----- Dataset extract

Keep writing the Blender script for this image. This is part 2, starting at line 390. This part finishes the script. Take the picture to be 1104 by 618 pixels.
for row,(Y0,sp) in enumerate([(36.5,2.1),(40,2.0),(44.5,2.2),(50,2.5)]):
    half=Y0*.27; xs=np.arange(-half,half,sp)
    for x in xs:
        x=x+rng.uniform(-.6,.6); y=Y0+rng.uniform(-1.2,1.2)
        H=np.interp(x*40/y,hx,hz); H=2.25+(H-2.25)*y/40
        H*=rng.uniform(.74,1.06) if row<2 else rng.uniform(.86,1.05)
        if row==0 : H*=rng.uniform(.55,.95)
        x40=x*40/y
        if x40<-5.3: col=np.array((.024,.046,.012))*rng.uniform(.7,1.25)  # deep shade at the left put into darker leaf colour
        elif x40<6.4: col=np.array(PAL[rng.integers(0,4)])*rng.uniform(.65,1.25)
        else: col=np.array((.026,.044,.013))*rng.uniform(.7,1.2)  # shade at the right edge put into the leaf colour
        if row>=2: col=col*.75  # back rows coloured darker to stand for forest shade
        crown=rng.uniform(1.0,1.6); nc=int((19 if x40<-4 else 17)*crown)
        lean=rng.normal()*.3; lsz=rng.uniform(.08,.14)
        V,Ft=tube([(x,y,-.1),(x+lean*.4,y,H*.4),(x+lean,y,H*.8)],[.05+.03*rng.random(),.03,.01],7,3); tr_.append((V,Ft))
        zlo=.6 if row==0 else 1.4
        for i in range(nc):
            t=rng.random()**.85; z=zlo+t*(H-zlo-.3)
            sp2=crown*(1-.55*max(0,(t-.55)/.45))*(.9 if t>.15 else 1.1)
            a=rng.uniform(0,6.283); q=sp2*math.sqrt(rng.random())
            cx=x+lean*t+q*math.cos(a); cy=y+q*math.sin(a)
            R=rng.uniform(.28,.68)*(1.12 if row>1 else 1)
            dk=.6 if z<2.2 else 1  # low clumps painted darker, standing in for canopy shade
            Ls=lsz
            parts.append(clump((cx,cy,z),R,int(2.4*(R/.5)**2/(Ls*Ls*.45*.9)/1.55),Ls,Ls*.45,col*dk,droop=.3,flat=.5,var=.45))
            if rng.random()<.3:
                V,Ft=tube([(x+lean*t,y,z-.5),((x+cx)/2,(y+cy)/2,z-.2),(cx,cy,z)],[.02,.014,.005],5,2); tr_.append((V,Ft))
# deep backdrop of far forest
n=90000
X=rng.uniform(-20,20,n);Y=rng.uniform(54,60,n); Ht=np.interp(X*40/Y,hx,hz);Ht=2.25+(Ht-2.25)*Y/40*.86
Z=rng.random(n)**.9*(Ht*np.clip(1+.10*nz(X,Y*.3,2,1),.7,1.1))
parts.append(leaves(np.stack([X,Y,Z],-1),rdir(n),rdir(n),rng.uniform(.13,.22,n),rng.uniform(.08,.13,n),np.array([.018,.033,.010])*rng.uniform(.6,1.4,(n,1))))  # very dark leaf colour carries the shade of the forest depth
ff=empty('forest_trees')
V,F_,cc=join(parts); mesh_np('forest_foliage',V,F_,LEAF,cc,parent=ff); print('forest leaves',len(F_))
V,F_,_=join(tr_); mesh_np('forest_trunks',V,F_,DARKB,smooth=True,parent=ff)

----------

Given exercise: Repeat the data in its entirety, character for character.

Written reply:
Keep writing the Blender script for this image. This is part 2, starting at line 390. This part finishes the script. Take the picture to be 1104 by 618 pixels.
for row,(Y0,sp) in enumerate([(36.5,2.1),(40,2.0),(44.5,2.2),(50,2.5)]):
    half=Y0*.27; xs=np.arange(-half,half,sp)
    for x in xs:
        x=x+rng.uniform(-.6,.6); y=Y0+rng.uniform(-1.2,1.2)
        H=np.interp(x*40/y,hx,hz); H=2.25+(H-2.25)*y/40
        H*=rng.uniform(.74,1.06) if row<2 else rng.uniform(.86,1.05)
        if row==0 : H*=rng.uniform(.55,.95)
        x40=x*40/y
        if x40<-5.3: col=np.array((.024,.046,.012))*rng.uniform(.7,1.25)  # deep shade at the left put into darker leaf colour
        elif x40<6.4: col=np.array(PAL[rng.integers(0,4)])*rng.uniform(.65,1.25)
        else: col=np.array((.026,.044,.013))*rng.uniform(.7,1.2)  # shade at the right edge put into the leaf colour
        if row>=2: col=col*.75  # back rows coloured darker to stand for forest shade
        crown=rng.uniform(1.0,1.6); nc=int((19 if x40<-4 else 17)*crown)
        lean=rng.normal()*.3; lsz=rng.uniform(.08,.14)
        V,Ft=tube([(x,y,-.1),(x+lean*.4,y,H*.4),(x+lean,y,H*.8)],[.05+.03*rng.random(),.03,.01],7,3); tr_.append((V,Ft))
        zlo=.6 if row==0 else 1.4
        for i in range(nc):
            t=rng.random()**.85; z=zlo+t*(H-zlo-.3)
            sp2=crown*(1-.55*max(0,(t-.55)/.45))*(.9 if t>.15 else 1.1)
            a=rng.uniform(0,6.283); q=sp2*math.sqrt(rng.random())
            cx=x+lean*t+q*math.cos(a); cy=y+q*math.sin(a)
            R=rng.uniform(.28,.68)*(1.12 if row>1 else 1)
            dk=.6 if z<2.2 else 1  # low clumps painted darker, standing in for canopy shade
            Ls=lsz
            parts.append(clump((cx,cy,z),R,int(2.4*(R/.5)**2/(Ls*Ls*.45*.9)/1.55),Ls,Ls*.45,col*dk,droop=.3,flat=.5,var=.45))
            if rng.random()<.3:
                V,Ft=tube([(x+lean*t,y,z-.5),((x+cx)/2,(y+cy)/2,z-.2),(cx,cy,z)],[.02,.014,.005],5,2); tr_.append((V,Ft))
# deep backdrop of far forest
n=90000
X=rng.uniform(-20,20,n);Y=rng.uniform(54,60,n); Ht=np.interp(X*40/Y,hx,hz);Ht=2.25+(Ht-2.25)*Y/40*.86
Z=rng.random(n)**.9*(Ht*np.clip(1+.10*nz(X,Y*.3,2,1),.7,1.1))
parts.append(leaves(np.stack([X,Y,Z],-1),rdir(n),rdir(n),rng.uniform(.13,.22,n),rng.uniform(.08,.13,n),np.array([.018,.033,.010])*rng.uniform(.6,1.4,(n,1))))  # very dark leaf colour carries the shade of the forest depth
ff=empty('forest_trees')
V,F_,cc=join(parts); mesh_np('forest_foliage',V,F_,LEAF,cc,parent=ff); print('forest leaves',len(F_))
V,F_,_=join(tr_); mesh_np('forest_trunks',V,F_,DARKB,smooth=True,parent=ff)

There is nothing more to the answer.